Prose’s book changed the way that I read, but not how I chose what to read. My selections continued to be somewhat haphazard: I read books featured in the bookstore window or at the table near the entrance of the library, books recommended by friends and family, books by authors I heard or read interviews with, or books my book group selected. These are all excellent ways to find good books, ways that help connect me to communities of other readers. But this year, my New Year’s resolution is to be more deliberate in my reading choices, so I did some research, and made a list of books to read in 2019.
Some of the books on my list came from the usual sources, but I also scoured the “Best of 2018” booklists from NPR and The New York Times.

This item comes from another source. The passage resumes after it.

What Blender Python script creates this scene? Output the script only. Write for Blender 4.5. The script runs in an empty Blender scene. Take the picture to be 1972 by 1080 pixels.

There were so many books that appealed to me I had to narrow them down somehow, so I picked books that have some connection to the one I’m working on.
Some touch on themes I’m exploring in my novel:
• Unsheltered by Barbara Kingsolver, which, according to one review, “allows us to look at how our past can guide us in our present.”
• The Wrong Heaven, Amy Bonnaffons’s collection of “short stories about women trying to square their desires with societal restrictions.”
• Motherhood by Sheila Heti, a novel about a woman deciding whether to become a mother.
• The Witch Elm by Tana French, about privilege and the challenge of coming to see it.
• Educated, Tara Westover’s memoir about how her thirst for knowledge led to estrangement from her family.
• A Summons to Memphis, Peter Taylor’s 1987 Pulitzer-prize winning novel about a man delving into his family’s past.
Others books employ a technique I am interested in using:
• An American Marriage by Tayari Jones, not only utilizes letters but is also a story about love and betrayal set in the South.
• The Mercy Seat by Elizabeth Winthrop includes multiple POVs and is historical fiction, also set in the South.
• Freshwater by Akwaeke Emezi has an unusual structure: the seemingly numerous POVs are the different selves of a single character from different points in her life.
• Eleanor Oliphant is Completely Fine by Gail Honeyman has a main character who is a loner, like mine.
Some I chose simply because I’m intrigued by the setting or what I’ve heard about the book:
• If Beale Street Could Talk by James Baldwin, because I want to read the book before I see the movie, and it’s James Baldwin.
• The Largesse Of The Sea Maiden: Stories by Denis Johnson because I’ve heard this collection of short stories is a great example of his “hardcore minimalist” style.
• Florida by Lauren Groff because I read one of the stories in Best American Short Stories last year and loved it, and I’ve heard rave reviews.
• The Overstory: A Novel by Richard Powers because I heard an interview with the author, I have an almost spiritual affinity for trees, and I loves stories that weave disparate tales together.
And, as always, I have some nonfiction books on my list:
• White Fragility: Why It's So Hard for White People To Talk About Racism by Robin DiAngelo, which is necessary reading for me, being a white person writing about racism.
• These Truths by Jill Lepore because I’m passionate about American history and intrigued by a historian who has the chutzpah to write a single volume history of the U.S. in this day and age.
• A New Reality: Human Evolution for A Sustainable Future by Jonas Salk and Jonathan Salk because it will be good research for life and for the next book that’s brewing in the back of my mind.
I will most likely revise the list as the year goes on, adding new titles, possibly dropping some, but at least I am starting with a plan.